File:HMS Battler Fairey Swordfish.jpg

HMS Battler a Fairey Swordfish coming on via the aircraft lift.

Battler served in the Royal Navy from November 1942 until the end of World War II, serving for the most part as convoy escort in the North Atlantic and Indian Oceans. She travelled the globe extensively — USA, UK, Gibraltar, Malta, Salerno, Palermo, Suez, Aden, Cochin (India), Bombay, Sri Lanka, Mauritius, Madagascar, Seychelles, Maldives, Sydney and the Panama Canal.

In September 1943, Battler supported the allied invasion of Italy at Salerno. In March 1944, as part of force CS4, she helped to disrupt U-boat operations in the Indian Ocean when her aircraft guided destroyers onto the German supply ship Brake and two U-boats. Brake was destroyed by gunfire from destroyer Roebuck and one of the U-boats was damaged by Battler's aircraft.[6]

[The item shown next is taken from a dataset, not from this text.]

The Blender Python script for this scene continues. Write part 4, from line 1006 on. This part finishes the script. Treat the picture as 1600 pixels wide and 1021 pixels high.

Battler was returned to the U.S. on 12 February 1946 and struck from the Naval Vessel Register on 28 March. She was sold on 14 May to the Patapsco Steel Scrap Co., Bethlehem, Pennsylvania and was subsequently scrapped.

FAA squadrons

Fleet Air Arm Squadrons stationed on HMS Battler, data from[7]
Squadron Dates Aircraft type
840 December 1942 Fairey Swordfish Mks.I/II
835 April 1943 – July 1943 Fairey Swordfish Mk.II
808 April 1943 - September 1943 Supermarine Seafire LF.IIc
807 August 1943 - October 1943 Supermarine Seafire LF.IIc
834 September 1943 - October 1944 Supermarine Seafire LF.IIc/Grumman Wildcat Mk.V

References

Notes
  1. Cocker 2008, p. 79.
  2. Poolman 1972, pp. 74–75.
  3. 3.0 3.1 3.2 3.3 Cocker 2008, p. 80.
  4. Cocker 2008, pp. 80–81.
  5. Poolman 1972, p. 57.
  6. Jackson 2006, p. 285.
  7. "HMS Battler". www.fleetairarmarchive.net. Fleet Air Arm Archive. 2000-2001. http://www.fleetairarmarchive.net/Ships/Battler.html. Retrieved 3 April 2011. 
Bibliography
  • Cocker, Maurice (2008). Aircraft-Carrying Ships of the Royal Navy. Stroud, Gloucestershire: The History Press. ISBN 978-0-7524-4633-2. 
  • Jackson, Ashley (2006). The British Empire and the Second World War. London: Hambledon Continuum. ISBN 1-85285-417-0. 
  • Poolman, Kenneth (1972). Escort Carrier 1941–1945. London: Ian Allen. ISBN 0-7110-0273-8.